[Devel] Re: [RFC][PATCH 1/4] checkpoint-restart: general infrastructure
Jonathan Corbet
corbet at lwn.net
Mon Aug 11 11:03:15 PDT 2008
I'm trying to figure out this patch set...here's a few things which
have caught my eye in passing.
> +/**
> + * cr_get_fname - return pathname of a given file
> + * @file: file pointer
> + * @buf: buffer for pathname
> + * @n: buffer length (in) and pathname length (out)
> + *
> + * if the buffer provivded by the caller is too small, allocate a new
> + * buffer; caller should call cr_put_pathname() for cleanup
> + */
> +char *cr_get_fname(struct path *path, struct path *root, char *buf,
> int *n) +{
> + char *fname;
> +
> + fname = __d_path(path, root, buf, *n);
> +
> + if (IS_ERR(fname) && PTR_ERR(fname) == -ENAMETOOLONG) {
> + if (!(buf = (char *) __get_free_pages(GFP_KERNEL, 0)))
This seems like a clunky and error-prone interface - why not just have it
allocate the memory always? But, in this case, cr_get_fname() always seems
to be called with ctx->tbuf, which, in turn, is an order-1 allocation.
Here you're saying that if it's too small, you'll try replacing it with an
order-0 allocation instead. I rather suspect that's not going to help.

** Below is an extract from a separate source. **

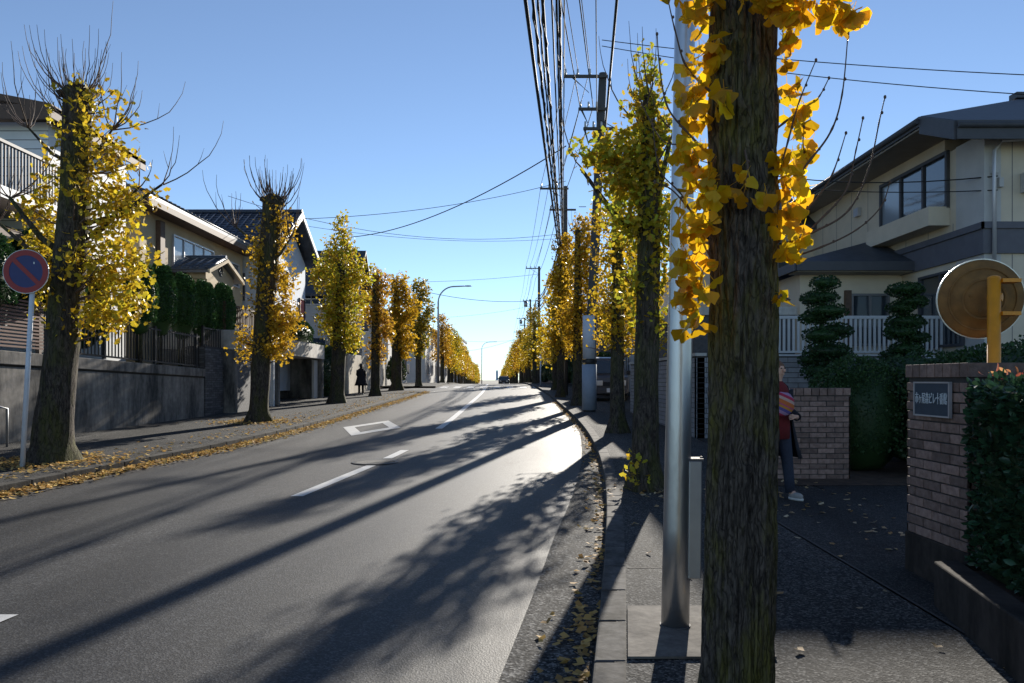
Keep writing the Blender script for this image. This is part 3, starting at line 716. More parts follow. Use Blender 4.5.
# round clipped hedges and the garden behind the brick wall
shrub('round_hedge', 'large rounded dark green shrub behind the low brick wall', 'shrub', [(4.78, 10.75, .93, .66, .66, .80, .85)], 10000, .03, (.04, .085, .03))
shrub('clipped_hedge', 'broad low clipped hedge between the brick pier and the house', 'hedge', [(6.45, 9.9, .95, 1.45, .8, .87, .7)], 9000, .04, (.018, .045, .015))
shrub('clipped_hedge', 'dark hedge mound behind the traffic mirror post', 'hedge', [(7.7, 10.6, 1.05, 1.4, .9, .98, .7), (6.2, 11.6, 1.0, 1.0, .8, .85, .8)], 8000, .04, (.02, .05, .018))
def niwaki(label, x, d, pads, trunk_top):
    t = thing('cloud_pruned_pine', label, 'tree', (x, d, .3)); mb = MB()
    mb.tube([(0, 0, 0), (.05, 0, (trunk_top-.3)*.4), (-.04, .02, (trunk_top-.3)*.7), (0, 0, trunk_top-.35)], [.07, .06, .045, .02], 10); 
    P_ = []; Q = []; cs = []
    for (px, py, rx, rz) in pads:
        p = at(px, py, d)-Vector((x, d, .3)); r = rx/F*d; cs.append((p.x, random.uniform(-.12, .12), p.z, r, r*.9, rz/F*d))
        mb.tube([(0, 0, p.z-.12), (p.x, cs[-1][1], p.z-.02)], [.02, .008], 6)
    mb.build('trunk', M['bark'], t)
    p1, q1 = surface_leaves(6500, cs, False); leaves('foliage', p1, .035, QUAD, M['green'], t, (.014, .035, .014), normals=q1)
    mb = MB(); [mb.blob(c[:3], c[3]*.85, c[4]*.85, c[5]*.8, 14, 8, .15, 3) for c in cs]
    io = mb.build('inner_foliage', M['green'], t); io.color = (.012, .03, .012, 1)
niwaki('dark cloud pruned pine in front of the white balcony rail, nearer the big trunk', at(824, 0, 14).x, 14,
       [(825, 283, 14, 7), (822, 297, 18, 7), (812, 300, 10, 5), (825, 312, 19, 8), (815, 318, 14, 6), (833, 331, 17, 8), (818, 336, 17, 8), (826, 352, 22, 10), (812, 360, 12, 6), (838, 357, 12, 8), (824, 372, 22, 10)], 3.2)
niwaki('dark cloud pruned pine in front of the white balcony rail, nearer the mirror', at(906, 0, 14.3).x, 14.3,
       [(905, 290, 17, 7), (912, 302, 14, 6), (900, 308, 13, 6), (907, 322, 18, 8), (897, 333, 14, 7), (913, 338, 13, 6), (904, 350, 16, 8), (890, 356, 10, 5), (908, 366, 18, 8)], 3.2)

# ================================================================ HOUSES
def winunit(parent, o, u, w, h, n, panes=2, fr=M['alu'], gl=M['glass'], name='window', fw=.05, sill=False, pane_mats=None):
    """o = lower-left corner on the wall face, u along the wall, n outward."""
    o = Vector(o); u = Vector(u).normalized(); n = Vector(n).normalized(); z = Vector((0, 0, 1))
    mb = MB()
    mb.obox(o, u*w, n*.07, z*fw); mb.obox(o+z*(h-fw), u*w, n*.07, z*fw)
    mb.obox(o+z*fw, u*fw, n*.07, z*(h-2*fw)); mb.obox(o+u*(w-fw)+z*fw, u*fw, n*.07, z*(h-2*fw))
    for k in range(1, panes): mb.obox(o+u*(w*k/panes-fw/2)+z*fw, u*fw, n*.055, z*(h-2*fw))
    if sill: mb.obox(o-u*.05-z*.05, u*(w+.1), n*.12, z*.045)
    f = mb.build(name, fr, parent)
    for k in range(panes):
        a = fw if k == 0 else w*k/panes+fw/2; b = w-fw if k == panes-1 else w*(k+1)/panes-fw/2
        mb = MB(); mb.obox(o+u*a+z*fw, u*(b-a), n*.02, z*(h-2*fw)); mb.build('pane', (pane_mats[k] if pane_mats else gl), f)
    return f
def slab(mb, quad, t=.12, m=0):
    """a roof slope as a slab with thickness t below the quad."""
    mb.prism([Vector(p)-Vector((0, 0, t)) for p in quad], (0, 0, t), m)
def rolls(mb, p_eave0, p_eave1, p_ridge0, p_ridge1, step=.28, r=.05):
    e0, e1, r0, r1 = map(Vector, (p_eave0, p_eave1, p_ridge0, p_ridge1)); n = max(2, int((e1-e0).length/step))
    for k in range(n+1):
        a = e0.lerp(e1, k/n)+Vector((0, 0, .02)); b = r0.lerp(r1, k/n)+Vector((0, 0, .02)); mb.tube([a, b], r, 6)
    L_ = (r0-e0).length; m = max(2, int(L_/.26))
    for k in range(m):
        a = e0.lerp(r0, k/m)+Vector((0, 0, .012)); b = e1.lerp(r1, k/m)+Vector((0, 0, .012)); mb.tube([a, b], .025, 4)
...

> +/* write the checkpoint header */
> +static int cr_write_hdr(struct cr_ctx *ctx)
> +{
> + struct cr_hdr h;
> + struct cr_hdr_head *hh = ctx->tbuf;
> + struct timeval ktv;
> +
> + h.type = CR_HDR_HEAD;
> + h.len = sizeof(*hh);
> + h.id = 0;
> +
> + do_gettimeofday(&ktv);
> +
> + hh->magic = 0x00a2d200;
This magic number is hard-coded in a number of places. Could it maybe
benefit from a macro, which, in turn, could maybe end up in linux/magic.h?
> +/* dump the task_struct of a given task */
> +static int cr_write_task_struct(struct cr_ctx *ctx, struct task_struct *t)

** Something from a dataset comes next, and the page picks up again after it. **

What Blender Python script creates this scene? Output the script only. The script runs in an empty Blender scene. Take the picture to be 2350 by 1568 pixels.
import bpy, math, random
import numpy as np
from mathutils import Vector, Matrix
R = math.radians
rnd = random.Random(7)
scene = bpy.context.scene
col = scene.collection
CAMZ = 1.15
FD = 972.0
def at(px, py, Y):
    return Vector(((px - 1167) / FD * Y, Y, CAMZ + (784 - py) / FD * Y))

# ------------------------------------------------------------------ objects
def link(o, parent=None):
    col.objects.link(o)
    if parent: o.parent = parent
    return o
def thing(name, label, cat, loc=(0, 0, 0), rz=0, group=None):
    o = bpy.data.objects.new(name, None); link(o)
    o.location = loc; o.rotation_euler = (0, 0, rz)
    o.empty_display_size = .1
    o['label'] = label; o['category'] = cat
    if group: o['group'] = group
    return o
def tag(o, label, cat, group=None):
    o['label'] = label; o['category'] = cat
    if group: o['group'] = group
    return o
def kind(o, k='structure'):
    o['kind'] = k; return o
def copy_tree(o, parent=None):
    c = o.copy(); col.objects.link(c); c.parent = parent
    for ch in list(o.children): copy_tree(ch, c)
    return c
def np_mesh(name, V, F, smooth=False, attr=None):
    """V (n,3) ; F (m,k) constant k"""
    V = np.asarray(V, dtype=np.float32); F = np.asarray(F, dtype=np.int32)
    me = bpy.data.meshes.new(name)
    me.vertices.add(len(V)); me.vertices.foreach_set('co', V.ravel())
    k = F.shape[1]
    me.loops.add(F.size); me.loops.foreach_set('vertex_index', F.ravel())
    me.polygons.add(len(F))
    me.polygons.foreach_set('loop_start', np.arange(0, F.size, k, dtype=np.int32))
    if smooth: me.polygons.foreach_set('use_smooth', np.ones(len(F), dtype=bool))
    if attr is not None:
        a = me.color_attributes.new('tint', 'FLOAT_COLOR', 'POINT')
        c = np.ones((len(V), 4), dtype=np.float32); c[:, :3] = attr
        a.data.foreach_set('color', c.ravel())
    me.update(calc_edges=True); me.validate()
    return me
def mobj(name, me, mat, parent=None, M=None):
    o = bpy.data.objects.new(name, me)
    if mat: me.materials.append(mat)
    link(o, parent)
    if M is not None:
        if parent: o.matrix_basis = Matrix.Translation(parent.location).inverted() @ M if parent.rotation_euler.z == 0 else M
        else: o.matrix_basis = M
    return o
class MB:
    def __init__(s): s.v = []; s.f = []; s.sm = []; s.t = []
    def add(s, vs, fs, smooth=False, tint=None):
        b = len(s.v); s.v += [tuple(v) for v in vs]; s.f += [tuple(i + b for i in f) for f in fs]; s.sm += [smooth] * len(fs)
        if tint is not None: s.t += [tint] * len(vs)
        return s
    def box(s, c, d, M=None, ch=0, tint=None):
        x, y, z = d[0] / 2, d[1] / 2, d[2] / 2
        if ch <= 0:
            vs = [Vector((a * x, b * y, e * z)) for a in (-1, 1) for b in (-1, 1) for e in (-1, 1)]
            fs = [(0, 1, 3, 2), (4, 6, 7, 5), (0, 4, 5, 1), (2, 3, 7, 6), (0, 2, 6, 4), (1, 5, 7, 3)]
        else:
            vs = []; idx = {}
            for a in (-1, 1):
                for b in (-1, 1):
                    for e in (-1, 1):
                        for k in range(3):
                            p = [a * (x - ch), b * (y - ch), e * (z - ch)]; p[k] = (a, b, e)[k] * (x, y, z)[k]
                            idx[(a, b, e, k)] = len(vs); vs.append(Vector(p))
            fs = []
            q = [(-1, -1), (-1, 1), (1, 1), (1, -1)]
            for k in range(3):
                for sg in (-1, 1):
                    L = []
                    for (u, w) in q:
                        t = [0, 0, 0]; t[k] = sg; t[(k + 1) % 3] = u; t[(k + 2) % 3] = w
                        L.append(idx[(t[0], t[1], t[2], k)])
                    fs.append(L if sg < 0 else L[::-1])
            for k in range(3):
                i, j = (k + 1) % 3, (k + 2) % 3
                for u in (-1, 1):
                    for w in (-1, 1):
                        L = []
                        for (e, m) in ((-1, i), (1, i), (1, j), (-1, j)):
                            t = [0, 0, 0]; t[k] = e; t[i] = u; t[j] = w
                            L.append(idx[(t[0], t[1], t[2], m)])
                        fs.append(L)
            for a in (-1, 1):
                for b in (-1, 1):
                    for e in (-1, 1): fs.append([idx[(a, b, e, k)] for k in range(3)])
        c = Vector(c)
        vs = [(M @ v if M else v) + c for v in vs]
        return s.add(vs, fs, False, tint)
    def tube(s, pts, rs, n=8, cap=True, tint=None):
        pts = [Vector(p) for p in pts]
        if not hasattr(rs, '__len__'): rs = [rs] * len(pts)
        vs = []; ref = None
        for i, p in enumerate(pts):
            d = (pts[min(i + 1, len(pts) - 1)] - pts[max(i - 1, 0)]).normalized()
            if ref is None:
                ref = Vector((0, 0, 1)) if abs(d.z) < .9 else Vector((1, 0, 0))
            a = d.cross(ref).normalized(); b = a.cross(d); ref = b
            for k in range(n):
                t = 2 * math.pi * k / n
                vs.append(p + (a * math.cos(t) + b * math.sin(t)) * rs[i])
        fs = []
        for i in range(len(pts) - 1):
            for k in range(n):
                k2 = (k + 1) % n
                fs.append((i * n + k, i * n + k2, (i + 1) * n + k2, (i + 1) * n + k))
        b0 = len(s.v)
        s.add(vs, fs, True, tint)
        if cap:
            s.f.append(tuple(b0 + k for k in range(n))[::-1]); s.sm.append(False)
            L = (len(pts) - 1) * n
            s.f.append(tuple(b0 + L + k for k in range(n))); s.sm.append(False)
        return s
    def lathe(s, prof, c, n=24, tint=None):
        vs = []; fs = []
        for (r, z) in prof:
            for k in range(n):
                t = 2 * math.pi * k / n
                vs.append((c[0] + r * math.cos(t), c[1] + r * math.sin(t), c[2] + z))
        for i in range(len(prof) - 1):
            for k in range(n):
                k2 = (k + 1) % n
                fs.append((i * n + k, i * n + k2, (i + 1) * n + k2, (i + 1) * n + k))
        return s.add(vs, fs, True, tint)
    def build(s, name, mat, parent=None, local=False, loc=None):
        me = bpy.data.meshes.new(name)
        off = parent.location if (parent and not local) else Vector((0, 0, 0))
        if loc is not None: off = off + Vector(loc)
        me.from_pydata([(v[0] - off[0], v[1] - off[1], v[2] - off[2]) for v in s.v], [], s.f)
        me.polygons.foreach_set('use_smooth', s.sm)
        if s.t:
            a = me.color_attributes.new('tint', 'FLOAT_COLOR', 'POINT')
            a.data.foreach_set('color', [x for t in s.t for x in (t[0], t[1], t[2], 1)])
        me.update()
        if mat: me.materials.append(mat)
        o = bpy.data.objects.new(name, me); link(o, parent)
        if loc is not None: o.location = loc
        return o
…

This function is going to break every time somebody changes struct
task_struct. I'm not quite sure how to prevent that. I wonder if the
modversions stuff could somehow be employed to detect changes and make the
build fail?
> +/**
> + * sys_checkpoint - checkpoint a container
> + * @pid: pid of the container init(1) process
> + * @fd: file to which dump the checkpoint image
> + * @flags: checkpoint operation flags
> + */
> +asmlinkage long sys_checkpoint(pid_t pid, int fd, unsigned long
> flags) +{
> + struct cr_ctx *ctx;
> + struct file *file;
> + int fput_needed;
> + int ret;
> +
> + if (!capable(CAP_SYS_ADMIN))
> + return -EPERM;
Like others, I wondered why CAP_SYS_ADMIN was required here. I *still*
wonder, though, how you'll ever be able to do restart without a privilege
check. There must be a thousand ways to compromise a system by messing
with the checkpoint file.
> + file = fget_light(fd, &fput_needed);
> + if (!file)
> + return -EBADF;
Should you maybe check for write access? An attempt to overwrite a
read-only file won't succeed, but you could save a lot of work by just
failing it with a clear code here.
What about the file position? Perhaps there could be a good reason to
checkpoint a process into the middle of a file, don't know.
In general, I don't see a whole lot of locking going on. Is it really
possible to save and restore memory without ever holding mmap_sem?